El segundo flanco que amenaza en convertir la medida en una guerra lo ocupan los medios de comunicación. La prensa mexicana desarrolló un lenguaje de “lo narco” en la última década que construyó horizontes de sentido para la guerra metafórica. Ciertamente el fenómeno delictivo del país es real y de máxima relevancia, por lo que requería y requiere reportarse. Sin embargo, para hacerlo el discurso mediático construyó una serie de nociones que confunden más de lo que explican, pero que contribuyeron a construir el sentido de la guerra contra las termitas y las ratas, esa guerra que no involucra a “gente como uno”. El repertorio es tan amplio que no se limita a aquellas palabras que incluyen el prefijo narco. En ese contexto, a pesar de la resistencia del nuevo gobierno a no caer en tentaciones discursivas, abundan referencias a la “guerra contra el huachicoleo” en la prensa mexicana. Una idea que a sus lectores les hace sentido.
Finalmente, el tercer flanco lo ocupa un nivel social difícil de delimitar, pero que se compone por un incontable número de conciencias para las cuales, las víctimas de Tlahuelilpan (por mencionar sólo un ejemplo), “merecían morir”. La reproducción de la deshumanización e insensibilidad es una dimensión tan relevante como poco explorada de las consecuencias reales que tienen las guerras metafóricas.

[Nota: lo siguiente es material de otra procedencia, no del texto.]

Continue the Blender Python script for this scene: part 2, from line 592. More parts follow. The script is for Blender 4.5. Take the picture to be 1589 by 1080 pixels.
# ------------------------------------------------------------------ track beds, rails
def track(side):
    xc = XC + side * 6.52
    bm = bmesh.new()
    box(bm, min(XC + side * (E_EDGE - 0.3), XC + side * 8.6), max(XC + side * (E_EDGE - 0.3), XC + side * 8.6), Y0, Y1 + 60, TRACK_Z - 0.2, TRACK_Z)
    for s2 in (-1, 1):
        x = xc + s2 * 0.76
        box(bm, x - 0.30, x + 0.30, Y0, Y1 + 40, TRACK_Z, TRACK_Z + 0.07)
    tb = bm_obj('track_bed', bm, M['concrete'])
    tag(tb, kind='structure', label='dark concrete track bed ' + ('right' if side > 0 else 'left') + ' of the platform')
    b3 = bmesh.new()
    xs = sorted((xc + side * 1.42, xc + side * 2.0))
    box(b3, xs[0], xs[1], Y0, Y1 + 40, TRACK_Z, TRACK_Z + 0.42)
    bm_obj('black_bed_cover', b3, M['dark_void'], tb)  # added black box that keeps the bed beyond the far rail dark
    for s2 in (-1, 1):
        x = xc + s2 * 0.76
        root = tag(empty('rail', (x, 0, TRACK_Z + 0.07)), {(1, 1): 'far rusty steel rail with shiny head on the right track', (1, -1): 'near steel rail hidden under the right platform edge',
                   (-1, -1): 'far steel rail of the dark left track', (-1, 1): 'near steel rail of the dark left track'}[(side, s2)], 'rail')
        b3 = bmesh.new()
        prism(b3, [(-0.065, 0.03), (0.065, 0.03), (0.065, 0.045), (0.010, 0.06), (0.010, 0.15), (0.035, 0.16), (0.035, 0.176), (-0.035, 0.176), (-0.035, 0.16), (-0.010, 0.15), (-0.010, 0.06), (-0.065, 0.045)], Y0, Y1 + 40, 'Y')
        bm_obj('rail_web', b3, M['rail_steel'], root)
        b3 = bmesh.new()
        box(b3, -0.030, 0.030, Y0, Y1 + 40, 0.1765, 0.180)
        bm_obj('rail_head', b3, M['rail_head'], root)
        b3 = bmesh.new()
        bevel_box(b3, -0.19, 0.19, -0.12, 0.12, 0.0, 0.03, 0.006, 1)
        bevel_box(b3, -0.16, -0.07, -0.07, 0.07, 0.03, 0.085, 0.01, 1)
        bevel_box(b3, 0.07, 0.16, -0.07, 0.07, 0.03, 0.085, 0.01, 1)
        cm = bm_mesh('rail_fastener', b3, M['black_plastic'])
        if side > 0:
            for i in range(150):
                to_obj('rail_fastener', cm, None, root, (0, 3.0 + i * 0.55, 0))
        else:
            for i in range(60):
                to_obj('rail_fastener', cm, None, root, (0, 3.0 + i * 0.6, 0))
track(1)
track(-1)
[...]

En suma, si el país aspira a la paz, transitar de una guerra a otra es un riesgo que tiraría cualquier esfuerzo por la borda. El diagnóstico de que el origen del problema está en la corrupción de PEMEX es agudo, pero faltan pasos hacia una efectiva y eficiente procuración de justicia particularmente en los casos del llamado “huachicoleo desde arriba”. Oswaldo Zavala lo apuntó de forma aguda en un texto escrito para Proceso, al “insistir en una ‘guerra contra el huachicoleo’ reproducimos el más pernicioso discurso de seguridad nacional que victimiza al pobre y solapa al político y al empresario rico”. Porque sí, el problema de fondo también es la desigualdad.